While somehow never run short of women being in love with me. Just never the ones I love.
And yet, every single one has come up with the grand idea of changing her heart a few years later, after I've been so sick and broken and depressed I can't even shrug about it any more.
I'm running low on humor, and I'm running out of reasons to keep trying.
I'm not all stuck up to not enjoy easy going non-relationships, but I simply don't have the capacity for playing around if it matters to me.
For all the word plays I've played in writing, I'm still picky and shy. If I walk up to a woman and try ask her out for a date, then it's not just to, idk, put a mark on a checklist. I haven't tried to get a date with 15 others before that.

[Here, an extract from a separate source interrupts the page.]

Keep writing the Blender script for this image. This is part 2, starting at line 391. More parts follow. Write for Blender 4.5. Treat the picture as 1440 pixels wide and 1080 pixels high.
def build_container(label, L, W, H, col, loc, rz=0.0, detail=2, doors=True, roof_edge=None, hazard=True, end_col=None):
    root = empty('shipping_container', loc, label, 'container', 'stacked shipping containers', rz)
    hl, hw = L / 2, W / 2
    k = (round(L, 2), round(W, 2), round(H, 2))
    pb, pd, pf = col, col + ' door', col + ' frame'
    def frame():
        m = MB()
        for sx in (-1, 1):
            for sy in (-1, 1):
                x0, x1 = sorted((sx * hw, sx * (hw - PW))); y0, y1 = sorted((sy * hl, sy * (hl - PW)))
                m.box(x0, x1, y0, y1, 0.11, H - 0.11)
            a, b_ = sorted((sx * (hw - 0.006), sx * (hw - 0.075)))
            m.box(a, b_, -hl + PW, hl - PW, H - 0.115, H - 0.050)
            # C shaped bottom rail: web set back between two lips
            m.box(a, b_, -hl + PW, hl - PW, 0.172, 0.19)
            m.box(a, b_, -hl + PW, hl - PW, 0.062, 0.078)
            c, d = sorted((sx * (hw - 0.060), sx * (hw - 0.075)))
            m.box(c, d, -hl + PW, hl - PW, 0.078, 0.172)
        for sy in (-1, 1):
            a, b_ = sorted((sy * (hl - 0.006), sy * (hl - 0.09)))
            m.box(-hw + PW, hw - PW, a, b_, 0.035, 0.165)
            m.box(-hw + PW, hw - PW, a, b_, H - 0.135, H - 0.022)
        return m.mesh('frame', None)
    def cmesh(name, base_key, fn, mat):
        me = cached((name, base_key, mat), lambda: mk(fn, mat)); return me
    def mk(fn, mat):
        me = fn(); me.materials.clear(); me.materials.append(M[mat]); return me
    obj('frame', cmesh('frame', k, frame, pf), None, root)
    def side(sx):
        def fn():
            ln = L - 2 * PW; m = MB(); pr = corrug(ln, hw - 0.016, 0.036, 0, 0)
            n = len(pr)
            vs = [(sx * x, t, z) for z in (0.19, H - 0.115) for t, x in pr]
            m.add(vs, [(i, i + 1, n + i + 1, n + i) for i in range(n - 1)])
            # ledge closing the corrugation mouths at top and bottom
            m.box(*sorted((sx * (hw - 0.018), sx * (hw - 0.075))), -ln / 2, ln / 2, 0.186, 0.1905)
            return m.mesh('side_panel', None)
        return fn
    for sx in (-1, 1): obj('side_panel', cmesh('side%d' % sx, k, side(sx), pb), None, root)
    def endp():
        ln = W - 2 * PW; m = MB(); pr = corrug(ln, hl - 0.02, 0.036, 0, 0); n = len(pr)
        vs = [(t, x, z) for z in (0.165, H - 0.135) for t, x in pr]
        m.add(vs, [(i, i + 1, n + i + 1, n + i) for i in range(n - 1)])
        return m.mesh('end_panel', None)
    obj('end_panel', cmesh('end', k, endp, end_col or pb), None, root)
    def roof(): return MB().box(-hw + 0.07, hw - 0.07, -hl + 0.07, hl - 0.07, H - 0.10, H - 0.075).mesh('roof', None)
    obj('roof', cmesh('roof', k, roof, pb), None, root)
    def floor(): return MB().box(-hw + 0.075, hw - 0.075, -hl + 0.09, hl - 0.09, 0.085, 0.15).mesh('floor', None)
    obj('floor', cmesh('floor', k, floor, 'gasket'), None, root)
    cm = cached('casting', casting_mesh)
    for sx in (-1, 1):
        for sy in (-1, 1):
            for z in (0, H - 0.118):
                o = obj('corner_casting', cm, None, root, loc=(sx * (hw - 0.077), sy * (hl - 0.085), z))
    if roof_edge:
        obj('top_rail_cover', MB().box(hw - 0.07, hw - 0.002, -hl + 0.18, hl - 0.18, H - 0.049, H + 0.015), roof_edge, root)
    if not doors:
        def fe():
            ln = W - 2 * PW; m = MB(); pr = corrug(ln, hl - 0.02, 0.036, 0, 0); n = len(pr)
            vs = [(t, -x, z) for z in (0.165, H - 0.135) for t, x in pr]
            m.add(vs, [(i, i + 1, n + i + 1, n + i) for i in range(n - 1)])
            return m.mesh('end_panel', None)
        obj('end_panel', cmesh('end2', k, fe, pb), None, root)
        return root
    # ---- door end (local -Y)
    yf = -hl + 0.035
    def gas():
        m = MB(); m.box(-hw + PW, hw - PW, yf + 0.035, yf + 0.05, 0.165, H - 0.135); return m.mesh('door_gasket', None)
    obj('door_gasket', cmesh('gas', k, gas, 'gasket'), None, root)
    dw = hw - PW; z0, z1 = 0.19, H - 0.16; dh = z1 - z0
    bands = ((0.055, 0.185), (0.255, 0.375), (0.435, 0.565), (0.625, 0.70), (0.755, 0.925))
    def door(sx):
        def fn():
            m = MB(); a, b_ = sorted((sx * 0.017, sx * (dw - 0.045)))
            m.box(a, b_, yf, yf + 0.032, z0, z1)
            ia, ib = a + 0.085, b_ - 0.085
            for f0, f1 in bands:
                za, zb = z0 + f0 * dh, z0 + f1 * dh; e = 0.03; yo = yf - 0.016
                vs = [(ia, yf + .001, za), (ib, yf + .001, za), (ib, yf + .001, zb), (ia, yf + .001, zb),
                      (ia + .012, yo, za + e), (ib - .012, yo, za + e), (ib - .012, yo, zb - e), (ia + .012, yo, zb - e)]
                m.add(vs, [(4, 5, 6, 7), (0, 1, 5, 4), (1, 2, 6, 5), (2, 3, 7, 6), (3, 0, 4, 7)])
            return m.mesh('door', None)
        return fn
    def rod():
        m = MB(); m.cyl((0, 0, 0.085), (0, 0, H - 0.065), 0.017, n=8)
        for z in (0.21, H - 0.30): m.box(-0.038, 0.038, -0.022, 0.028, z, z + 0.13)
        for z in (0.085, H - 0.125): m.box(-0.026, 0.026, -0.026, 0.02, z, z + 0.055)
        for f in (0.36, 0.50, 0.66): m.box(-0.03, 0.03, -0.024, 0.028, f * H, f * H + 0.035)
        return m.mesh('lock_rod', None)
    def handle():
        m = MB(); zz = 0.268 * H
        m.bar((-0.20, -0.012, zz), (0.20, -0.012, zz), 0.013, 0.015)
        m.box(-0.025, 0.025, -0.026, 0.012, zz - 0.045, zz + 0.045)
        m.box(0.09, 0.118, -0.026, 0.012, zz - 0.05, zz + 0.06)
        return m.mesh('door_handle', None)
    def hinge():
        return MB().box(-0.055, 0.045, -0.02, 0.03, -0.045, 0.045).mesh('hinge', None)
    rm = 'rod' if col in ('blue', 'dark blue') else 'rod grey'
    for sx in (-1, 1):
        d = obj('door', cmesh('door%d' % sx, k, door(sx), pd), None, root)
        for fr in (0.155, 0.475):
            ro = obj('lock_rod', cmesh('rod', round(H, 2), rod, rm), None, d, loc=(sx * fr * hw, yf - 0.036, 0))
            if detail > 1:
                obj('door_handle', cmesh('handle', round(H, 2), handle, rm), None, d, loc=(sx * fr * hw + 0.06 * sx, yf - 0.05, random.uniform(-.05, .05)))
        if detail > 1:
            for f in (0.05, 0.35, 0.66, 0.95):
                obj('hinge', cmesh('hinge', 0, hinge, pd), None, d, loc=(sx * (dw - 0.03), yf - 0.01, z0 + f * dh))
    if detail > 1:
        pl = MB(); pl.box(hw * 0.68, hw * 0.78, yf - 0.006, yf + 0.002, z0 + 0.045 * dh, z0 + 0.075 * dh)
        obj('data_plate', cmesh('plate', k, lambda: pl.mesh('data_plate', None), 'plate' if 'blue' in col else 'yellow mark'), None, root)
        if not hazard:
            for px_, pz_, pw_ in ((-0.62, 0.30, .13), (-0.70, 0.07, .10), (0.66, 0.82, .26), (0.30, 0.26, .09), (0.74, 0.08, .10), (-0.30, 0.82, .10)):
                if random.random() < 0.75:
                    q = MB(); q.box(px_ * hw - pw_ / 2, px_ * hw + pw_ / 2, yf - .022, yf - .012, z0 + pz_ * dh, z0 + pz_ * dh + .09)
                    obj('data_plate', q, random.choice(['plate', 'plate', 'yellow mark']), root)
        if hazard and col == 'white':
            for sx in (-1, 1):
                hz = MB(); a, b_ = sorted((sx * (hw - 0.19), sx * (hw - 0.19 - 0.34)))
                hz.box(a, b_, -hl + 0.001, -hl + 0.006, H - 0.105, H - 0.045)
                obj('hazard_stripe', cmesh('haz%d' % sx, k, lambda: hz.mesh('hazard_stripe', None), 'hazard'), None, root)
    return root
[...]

It's because I'm tickling, and because she's the first in ages I've liked so much to actually try. I probably needed a few dozen attempts to actually say it. Because I like her. And I feel it's a magic thing. And needs to be handled with care.
I think there wasn't even 10 times in my life, and of those few even less I let this close to, after weeks, ask like this. (OK I did not count a few "I'm drunk and it appears logical to just ask everything that has long hair in the whole club" attempts of very long ago. I bet I was still darn polite even if hopeless)
I'm not stupid. I can see this doesn't work. It's just I believe in love. In fate. And I can't, just CAN'T play the same old game of trying to think of women as bait, to not let show and so on. I like the circle dance of love. I like flirting. But, well... I do both pretty well. The stupid thing is the ones I like won't play with me. And the others are charmed and happy and I feel inadequate for their feelings.
I can see who'd so much want me to be there with them. But they can't magically win my heart after the fact, either and they all think it's something they'd be able to do. Tried often enough, but my heart won't take the lies.
But fuck... I would also to be happy for a while? Just one, one goddamn time? Half a year maybe?
I'm really struggling to just imagine trying again when it never works out.
And I can't unscrew my head and make myself grow love more often than this.
So, anyone who can just help me by telling some stupid jokes so I can laugh at this whole life again?